As is shown in the 2005 chart, the market and the Bradley forecast can be out of sync. For example, the two turns in August 2005 were well aligned for time, but out of sync for direction. The market put in a top in mid August when the forecast was for a bottom turn. And the market made a bottom swing at the end of August when the forecast was for a swing top. When this happens, the forecast is described as being 'inverted'. The timing of the turns is still well aligned or correlated. It is the direction into these turns that is inverted. Why does inversion happen? Answer: I do not know and I have not found a good answer from those who regularly work with the Bradley model. Is there a way to know in advance when inversion will happen? Answer: No. You can suspect the model is inverted when it is happening, and still take advantage of the time forecast.

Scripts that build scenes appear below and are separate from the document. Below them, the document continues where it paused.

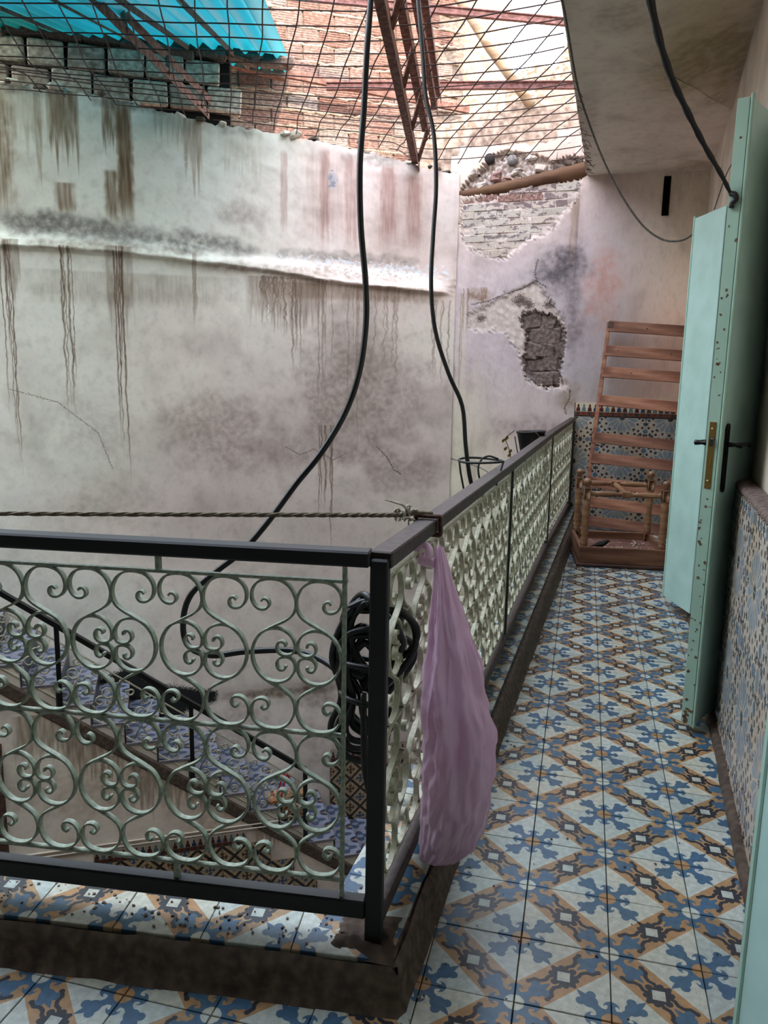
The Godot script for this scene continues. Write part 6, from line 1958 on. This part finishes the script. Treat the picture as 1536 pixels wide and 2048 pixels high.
	put("twig", tube_mesh(smooth_path([Vector3(-0.415, 0.95, -4.97), Vector3(-0.445, 0.925, -4.97), Vector3(-0.47, 0.90, -4.97), Vector3(-0.455, 0.86, -4.97), Vector3(-0.44, 0.82, -4.97), Vector3(-0.43, 0.77, -4.97)], 4), 0.0025, 5), mats.dark_wood, tw)
	for q in [[-0.475, 0.90], [-0.455, 0.915], [-0.46, 0.85], [-0.435, 0.81], [-0.43, 0.835]]:
		put("leaf", sheet(3, 4, func(u: float, v: float) -> Vector3: return Vector3(q[0] + (u - 0.5) * 0.022 * sin(v * PI) - v * 0.01, q[1] - v * 0.028, -4.965 + 0.006 * cos(u * 4.0))), mat(Color(0.55, 0.52, 0.25), 0.7), tw)

	# log lintel and beam ends in the broken wall
	var lg := thing("log_lintel", "rough timber log lintel laid bare in the broken top of the end wall", "log")
	var lp := []; var lr := []
	for i in 30:
		var f := i / 29.0
		lp.append(Vector3(lerpf(-1.22, -0.12, f), lerpf(2.845, 3.015, pow(f, 1.2)) + 0.006 * n.get_noise_1d(f * 14.0), -7.335))
		lr.append(lerpf(0.036, 0.068, f) * (1 + 0.10 * n.get_noise_1d(f * 20.0 + 7.0)))
	put("log", tube_mesh(lp, lr, 12), tri_mat(Color(0.46, 0.33, 0.23), mats.wood_t, 1.2, 0.85), lg)
	for d in [[-0.94, 3.135, 0.042, Color(0.24, 0.21, 0.21), "dark round beam end in the broken end wall, left of the pale one"], [-0.74, 3.115, 0.044, Color(0.60, 0.57, 0.56), "pale round beam end in the broken end wall, right of the dark one"]]:
		var be := thing("beam_end", d[4], "beam", Transform3D.IDENTITY, "round beam ends in the broken wall")
		st = soft_st()
		lathe(st, [Vector2(d[2], -0.12), Vector2(d[2], 0.0), Vector2(d[2] * 0.93, 0.008), Vector2(0.0, 0.010)], 18, Transform3D(Basis(Vector3(1, 0, 0), PI / 2), Vector3(d[0], d[1], -7.30)))
		put("sawn_end", fin(st), tri_mat(d[3], mats.grit, 4.0, 0.95), be)
	# chequered tote at the foot of the stair railing
	var tt := thing("tote_bag", "small tote of orange, blue and cream triangles with red handles, low on the stair", "bag", XW * Transform3D(Basis(Vector3.UP, 0.1), Vector3(-1.66, -2.515, 0.72)))
	var tri_tex := paint(160, 160, func(u: float, v: float) -> Color:
		var s := u * 6.0; var t := v * 6.0
		var fx := s - floorf(s); var fy := t - floorf(t)
		if fx + fy < 1.0: return Color(0.78, 0.68, 0.52)
		return Color(0.72, 0.27, 0.13) if (int(s) + int(t)) % 2 == 0 else Color(0.10, 0.15, 0.22))
	put("pouch", bevel_box(Vector3(0.32, 0.24, 0.12), 0.02, 0.012, 3), tex_mat(tri_tex, Color.WHITE, 0.8), tt, Transform3D(Basis.IDENTITY, Vector3(0, 0.125, 0)))
	for z in [-0.04, 0.05]:
		st = soft_st()
		tube(st, smooth_path([Vector3(-0.06, 0.24, z), Vector3(-0.035, 0.34, z), Vector3(0.0, 0.42, z * 0.4), Vector3(0.03, 0.34, z), Vector3(0.055, 0.24, z)], 5), 0.014, 8, false, 0.4)
		put("handle", fin(st), mat(Color(0.72, 0.05, 0.07), 0.6), tt)
	# droppings and grit on the kerb and floor
	var gr := thing("floor_grit", "plaster crumbs and grit scattered over the kerb tiles and walkway", "debris", Transform3D.IDENTITY, "", "stuff")
	st = flat_st()
	for i in 420:
		var x := 0.0
		var z := 0.0
		var y := 0.101
		if i < 150:
			x = rng.randf_range(-1.25, -0.4)
			z = front_z(x) - rng.randf_range(0.03, 0.16)
		elif i < 240:
			z = rng.randf_range(-4.5, -1.5)
			x = rail_x(z) - rng.randf_range(-0.03, 0.12)
		else:
			y = 0.0015
			z = -pow(rng.randf(), 1.6) * 5.4 - 1.35
			x = rng.randf_range(kerb_x(z) + 0.02, wall_x(z) - 0.04)
			if rng.randf() < 0.4: x = kerb_x(z) + 0.02 + absf(rng.randfn(0, 0.03))
		var s := rng.randf_range(0.0015, 0.0055)
		cbox(st, Vector3(x, y + s * 0.2, z), Vector3(s * 1.3, s * 0.6, s), 0.0, Basis(Vector3.UP, rng.randf() * 3.0), s * 0.25, i)
	put("grit", fin(st), mats.stone, gr, Transform3D.IDENTITY, true)
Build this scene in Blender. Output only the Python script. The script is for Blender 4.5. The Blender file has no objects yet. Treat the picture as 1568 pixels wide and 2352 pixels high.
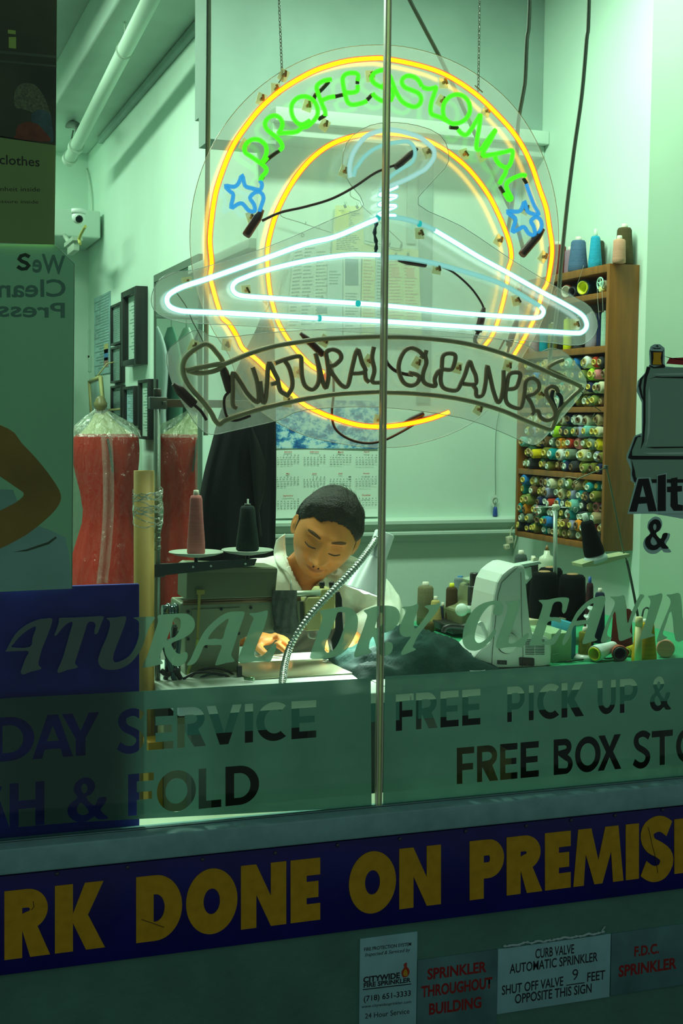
import bpy, bmesh, math, random
import numpy as np
from mathutils import Vector, Matrix, Quaternion
random.seed(7)
SC = bpy.context.scene
COL = SC.collection
R = math.radians
# ------------------------------------------------------------------ camera
FPX = 3050.0
CAM = Vector((0.0, -2.26, 1.31))
YAW, PITCH, ROLL = R(19.64), math.atan(211 / FPX), R(0.55)
fwd = Vector((math.sin(YAW) * math.cos(PITCH), math.cos(YAW) * math.cos(PITCH), -math.sin(PITCH)))
right = Vector((math.cos(YAW), -math.sin(YAW), 0))
up = right.cross(fwd)
RM = Matrix((right, up, -fwd)).transposed() @ Matrix.Rotation(ROLL, 3, 'Z')
cd = bpy.data.cameras.new('camera')
cam = bpy.data.objects.new('camera', cd)
COL.objects.link(cam)
cam.matrix_world = Matrix.Translation(CAM) @ RM.to_4x4()
cd.sensor_fit = 'VERTICAL'; cd.sensor_height = 36.0; cd.lens = FPX / 2352 * 36.0
cd.clip_start = 0.05; cd.clip_end = 100
SC.camera = cam
# ------------------------------------------------------------------ world, lights, exposure
w = bpy.data.worlds.new('night_street'); SC.world = w; w.use_nodes = True
w.node_tree.nodes['Background'].inputs[0].default_value = (0.80, 1.0, 0.95, 1)
w.node_tree.nodes['Background'].inputs[1].default_value = 0.15
SC.view_settings.view_transform = 'Standard'
SC.view_settings.look = 'None'
SC.view_settings.exposure = 0.0
SC.view_settings.gamma = 1.0
SC.view_settings.use_curve_mapping = False
SC.cycles.transparent_max_bounces = 24
SC.cycles.max_bounces = 8
SC.cycles.caustics_reflective = False
SC.cycles.caustics_refractive = False

def area_light(name, loc, size, size_y, power, col, rot=(0, 0, 0), spread=180):
    l = bpy.data.lights.new(name, 'AREA'); l.shape = 'RECTANGLE'
    l.size = size; l.size_y = size_y; l.energy = power; l.color = col; l.spread = R(spread)
    o = bpy.data.objects.new(name, l); COL.objects.link(o); o.location = loc; o.rotation_euler = rot
    return o
GREEN = (0.82, 1.0, 0.81)
area_light('alcove_tube_light', (1.15, 0.80, 2.70), 1.2, 0.20, 38, GREEN)
area_light('shop_tube_light', (0.2, 2.6, 2.90), 0.25, 1.3, 44, GREEN)
area_light('rear_tube_light', (0.1, 4.6, 2.90), 0.25, 1.3, 24, GREEN)

# ------------------------------------------------------------------ pixel -> point on a real plane
def ray(px, py):
    d = Vector(((px - 784.0) / FPX, -(py - 1176.0) / FPX, -1.0))
    return RM @ d
def P(px, py, Y):
    d = ray(px, py); t = (Y - CAM.y) / d.y
    return CAM + d * t
def PX(px, py, X):
    d = ray(px, py); t = (X - CAM.x) / d.x
    return CAM + d * t
def PZ(px, py, Z):
    d = ray(px, py); t = (Z - CAM.z) / d.z
    return CAM + d * t
def pxm(Y, px=784):
    """metres per pixel near plane Y at column px"""
    return (P(px, 1000, Y) - P(px, 1100, Y)).length / 100

# ------------------------------------------------------------------ materials
MATS = {}
def _m(name):
    m = bpy.data.materials.new(name); m.use_nodes = True
    nt = m.node_tree; nt.nodes.clear()
    out = nt.nodes.new('ShaderNodeOutputMaterial')
    return m, nt, out
def lin(c):
    return tuple(((v / 12.92) if v <= 0.04045 else ((v + 0.055) / 1.055) ** 2.4) for v in c)
def mat(name, col, rough=0.6, metal=0.0, noise=0.0, nscale=20, bump=0.0, bscale=60, spec=0.5, trans=0.0, alpha=1.0, emit=None, estr=0.0, coat=0.0, stretch=None):
    if name in MATS: return MATS[name]
    m, nt, out = _m(name)
    b = nt.nodes.new('ShaderNodeBsdfPrincipled')
    nt.links.new(b.outputs[0], out.inputs[0])
    c4 = tuple(col) + (1,)
    b.inputs['Base Color'].default_value = c4
    b.inputs['Roughness'].default_value = rough
    b.inputs['Metallic'].default_value = metal
    b.inputs['Specular IOR Level'].default_value = spec
    b.inputs['Transmission Weight'].default_value = trans
    b.inputs['Alpha'].default_value = alpha
    b.inputs['Coat Weight'].default_value = coat
    if emit:
        b.inputs['Emission Color'].default_value = tuple(emit) + (1,)
        b.inputs['Emission Strength'].default_value = estr
    if noise or bump:
        tc = nt.nodes.new('ShaderNodeTexCoord')
        mp = nt.nodes.new('ShaderNodeMapping')
        nt.links.new(tc.outputs['Object'], mp.inputs[0])
        if stretch: mp.inputs['Scale'].default_value = stretch
    if noise:
        n = nt.nodes.new('ShaderNodeTexNoise'); n.inputs['Scale'].default_value = nscale; n.inputs['Detail'].default_value = 5
        nt.links.new(mp.outputs[0], n.inputs[0])
        r = nt.nodes.new('ShaderNodeValToRGB')
        r.color_ramp.elements[0].position = 0.3; r.color_ramp.elements[1].position = 0.7
        r.color_ramp.elements[0].color = tuple(v * (1 - noise) for v in col) + (1,)
        r.color_ramp.elements[1].color = tuple(min(1, v * (1 + noise)) for v in col) + (1,)
        nt.links.new(n.outputs[0], r.inputs[0]); nt.links.new(r.outputs[0], b.inputs['Base Color'])
    if bump:
        n2 = nt.nodes.new('ShaderNodeTexNoise'); n2.inputs['Scale'].default_value = bscale; n2.inputs['Detail'].default_value = 4
        nt.links.new(mp.outputs[0], n2.inputs[0])
        bp = nt.nodes.new('ShaderNodeBump'); bp.inputs['Strength'].default_value = bump; bp.inputs['Distance'].default_value = 0.004
        nt.links.new(n2.outputs[0], bp.inputs['Height']); nt.links.new(bp.outputs[0], b.inputs['Normal'])
    MATS[name] = m
    return m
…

The third characteristic is price, and this should have a low priority in comparison to time and direction. The Bradley data values are in the range of -200 to 200 and thus to plot the Bradley forecast, the data set has been resized and repositioned so that it shows on the INDU chart as an overlay. The Bradley curve has been stretched and shifted vertically until the curve fit nicely on the INDU chart. How the curve is shown on the chart is completely arbitrary for the convenience of seeing the Bradley curve near the market data. At times there is good correlation in comparing the size of one Bradley swing with another and seeing a similar ratio in swing amplitudes in the market. At other times, there is no price correlation. The 2005 Bradley model suggested the annual top of the market would be in July 2005. There was a swing high in the summer, but it definitely was not the top of the market for 2005. The stock market's 2005 top occurred in March with a retest of that top in November 2005.
Be sure and read the other two articles about the Bradley model to see other examples where there was better correlation between the forecast and the market than was experienced in 2005. Neither article shows the full correlation for 2004 so the 2004 chart is shown here.

This update on the Bradley model concludes by showing the forecast for 2006. Only time will tell whether the market and the forecast will be well correlated, or inverted, or down right useless as a tool for trading the stock market. The forecast does not show a price scale on purpose. Use the curve primarily for timing the turns, and then secondly for the direction into those turn dates. In general the model shows an up trend for the first half of 2006 and then a down trend into Thanksgiving. However, the forecast into the end of 2005 appears to be inverted, so the 2006 forecast may also be inverted in part or in full.